Wednesday, November 16, 2016

Wayne's World Is Frequently Pleasant Though It Doesn't Quite Reach The Heights Of "Excellent!"

Movies based on recurring characters on Saturday Night Live are basically a thing of the past in the 21st century (the only entries in this subgenre since 2000 are The Ladies Man and MacGruber), but they were all the rage in the 1990's as immediate efforts were made to replicate the box office success of Wayne's World. The likes of Coneheads or Stuart Saves His Family (or even a direct Wayne's World follow-up) couldn't come remotely close to the box office returns of Wayne and Garth's first theatrical outing, which has emerged as one of the more quoted and beloved comedies of the 1990's.

My first time ever viewing Wayne's World left me understanding why people were so charmed by the film, even if I found the feature itself to be just alright overall. For those not in the know, Wayne (Mike Myers) and Garth (Dana Carvey) are two music-obsessed adults who do a public access show in Wayne's parents basement. They get an offer to do a high-profile version of their show by a sleazy executive (played by Rob Lowe) and fame and fortune seems to be theirs! Ah, but plenty of turmoil is in store for the duo, particularly when it comes to Wayne's infatuation with singer Cassandra (Tia Carrere).

It's the age-old rags-to-riches tale told through the lens of early 90's slacker-hood. You can probably guess where the plot is going, right down to exactly when in the story Cassandra and Wayne will experience a major rift in their relationship, which takes some of the zip out of the plot to be sure. There is some clear cleverness on display in the humor though, namely in the incorporation of more meta-gags. Wayne and Garth frequently talk to the camera and make all sorts of observational wise-cracks, including an extended product placement bit and an Oscar Clip moment that are the comedic high points of the motion picture by far.

With the benefit of hindsight, it's interesting to note how both of the headlining actors here got their careers as leading comedic men derailed by early 21st-century comedy projects (The Love Guru for Mike Myers and The Master Of Disguise for Dana Carvey).
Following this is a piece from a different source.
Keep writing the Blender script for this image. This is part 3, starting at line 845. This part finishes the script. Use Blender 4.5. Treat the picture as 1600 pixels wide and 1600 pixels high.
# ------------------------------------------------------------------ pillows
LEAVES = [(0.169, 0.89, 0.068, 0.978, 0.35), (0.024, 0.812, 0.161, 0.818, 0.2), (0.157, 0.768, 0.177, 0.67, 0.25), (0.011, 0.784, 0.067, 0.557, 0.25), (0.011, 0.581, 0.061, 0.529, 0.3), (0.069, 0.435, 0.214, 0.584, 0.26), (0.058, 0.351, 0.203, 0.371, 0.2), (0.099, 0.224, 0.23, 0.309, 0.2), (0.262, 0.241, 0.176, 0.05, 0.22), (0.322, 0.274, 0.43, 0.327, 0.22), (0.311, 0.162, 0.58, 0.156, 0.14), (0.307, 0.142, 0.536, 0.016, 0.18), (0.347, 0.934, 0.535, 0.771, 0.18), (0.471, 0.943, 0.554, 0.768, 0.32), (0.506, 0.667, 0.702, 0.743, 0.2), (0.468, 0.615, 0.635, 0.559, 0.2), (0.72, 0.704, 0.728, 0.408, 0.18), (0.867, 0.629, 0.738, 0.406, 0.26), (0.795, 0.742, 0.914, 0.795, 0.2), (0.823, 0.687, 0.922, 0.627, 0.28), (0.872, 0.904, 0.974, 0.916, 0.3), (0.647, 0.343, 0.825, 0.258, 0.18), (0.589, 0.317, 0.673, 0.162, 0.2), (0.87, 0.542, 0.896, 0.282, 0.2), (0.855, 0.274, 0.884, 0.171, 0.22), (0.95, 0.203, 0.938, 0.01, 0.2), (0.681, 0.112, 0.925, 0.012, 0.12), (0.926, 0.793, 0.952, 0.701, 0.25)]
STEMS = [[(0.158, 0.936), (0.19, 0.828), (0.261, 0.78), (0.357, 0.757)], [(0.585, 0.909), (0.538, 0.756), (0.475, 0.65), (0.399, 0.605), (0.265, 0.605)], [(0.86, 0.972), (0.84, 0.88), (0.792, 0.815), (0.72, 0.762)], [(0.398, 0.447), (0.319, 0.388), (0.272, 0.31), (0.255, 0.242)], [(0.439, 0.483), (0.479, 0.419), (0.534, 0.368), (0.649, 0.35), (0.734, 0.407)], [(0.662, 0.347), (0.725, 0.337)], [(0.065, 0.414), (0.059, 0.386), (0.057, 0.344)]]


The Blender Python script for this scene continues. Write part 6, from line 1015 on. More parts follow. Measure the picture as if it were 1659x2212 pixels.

It's a pity those films damaged their careers so badly considering they do fine work here, especially in their chemistry bouncing off each other. It also must be said that there's a charm to the amiable banter between the two, a nice contrast to how many modern-day male comedic duos thrive on abrasive "BRO!!"-ness that gets immediately grating.

Actually, one of the key problems in Wayne's World may lie in how Wayne and Garth feel like the only fully formed or interesting characters in the story. Rob Lowe's sleazy executive has no other humorous traits to him aside from his disreputable personality and the other long-haired music-loving individuals that operate cameras for both of Wayne and Garth's shows are pretty forgettable creations. One or two caricatures pop in and out intermittently (like an obsessive ex of Wayne's and a murder obsessed diner owner) but they have no real impact on the plot and don't deliver enough laughs in their screentime to make up for their sloppy placement in the film.

Wayne and Garth's likable chemistry can only take Wayne's World so far and the fact that the majority of the supporting cast isn't very interesting may explain why the laughs sometimes feel like they're in low supply. To be fair, it's surprising a one-note SNL sketch could get this far as a movie and you can chalk that up to the amiable banter between our two leads. They're enjoyable personalities, especially when they're rocking out to Bohemian Rhapsody. If only the 1992 movie they inhabited was more consistent with deliveirng the laughs.